Investigation of the hydrogen adsorption properties on titanium metal under vacuum conditions

Abstract

The lightweight nature and exceptional temperature resistance of titanium (Ti) render it a highly favored material for spacecraft applications. However, Ti is susceptible to various corrosion phenomena, particularly hydrogen embrittlement, which can significantly impact the functionality and lifespan of spacecraft. As experimental methods encounter challenges when investigating the internal mechanism of rapid-onset hydrogen embrittlement, we employ a molecular dynamics approach to explore the adsorption, diffusion, and dissociation behavior of hydrogen atoms and molecules (H/H₂) on Ti metal surfaces and oxidation products. The adsorption energies of the four bound forms, H-Ti, H-TiO₂, H₂-Ti, and H₂-TiO₂, during adsorption are 7.577 eV (hcp), 0.608 eV (bridge), nearly 0 eV, and 0.1127 eV (bridge), with maximum energy barriers for diffusion/dissociation of 1.045 eV, 2.694 eV, 0.3735 eV, and 2.612 eV, respectively.
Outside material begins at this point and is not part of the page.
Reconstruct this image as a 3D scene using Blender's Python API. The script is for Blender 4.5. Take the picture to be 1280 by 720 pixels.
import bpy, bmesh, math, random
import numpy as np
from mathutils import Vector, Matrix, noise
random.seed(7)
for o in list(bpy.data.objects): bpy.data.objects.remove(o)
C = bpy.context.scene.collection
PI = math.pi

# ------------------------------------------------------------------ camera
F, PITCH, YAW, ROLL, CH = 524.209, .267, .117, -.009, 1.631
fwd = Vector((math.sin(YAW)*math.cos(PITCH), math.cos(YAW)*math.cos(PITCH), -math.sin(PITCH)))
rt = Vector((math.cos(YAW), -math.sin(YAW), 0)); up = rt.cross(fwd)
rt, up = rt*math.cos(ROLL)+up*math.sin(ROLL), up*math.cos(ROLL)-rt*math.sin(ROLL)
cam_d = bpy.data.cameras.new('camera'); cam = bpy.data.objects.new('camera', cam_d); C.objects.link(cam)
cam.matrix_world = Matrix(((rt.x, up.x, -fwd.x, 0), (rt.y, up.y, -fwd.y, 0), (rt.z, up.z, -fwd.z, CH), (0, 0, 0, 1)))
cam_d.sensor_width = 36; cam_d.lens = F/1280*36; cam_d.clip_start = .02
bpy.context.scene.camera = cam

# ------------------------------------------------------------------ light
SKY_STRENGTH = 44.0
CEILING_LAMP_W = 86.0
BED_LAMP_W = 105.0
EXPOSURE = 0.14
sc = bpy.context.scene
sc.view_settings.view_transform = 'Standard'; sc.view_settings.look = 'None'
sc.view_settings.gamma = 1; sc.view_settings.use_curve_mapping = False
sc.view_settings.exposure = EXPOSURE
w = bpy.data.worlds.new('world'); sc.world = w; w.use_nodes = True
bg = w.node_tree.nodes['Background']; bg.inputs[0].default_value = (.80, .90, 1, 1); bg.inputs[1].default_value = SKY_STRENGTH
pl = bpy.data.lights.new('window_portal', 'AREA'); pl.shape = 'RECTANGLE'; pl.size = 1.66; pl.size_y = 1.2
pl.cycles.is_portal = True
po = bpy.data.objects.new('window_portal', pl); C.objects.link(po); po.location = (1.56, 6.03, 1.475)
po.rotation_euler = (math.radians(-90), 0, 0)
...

Thus, Ti metal readily undergoes chemical adsorption with hydrogen atoms while promoting dissociation of molecular hydrogen on its surface. Consequently, hydrogen adsorption onto the Ti metal surface and subsequent entry of hydrogen atoms into its bulk structure are enhanced, ultimately increasing susceptibility to hydrogen embrittlement. However, adsorption is limited once Ti metal oxidizes to form a protective surface layer of TiO₂ due to reduced reactivity at the oxide–metal interface.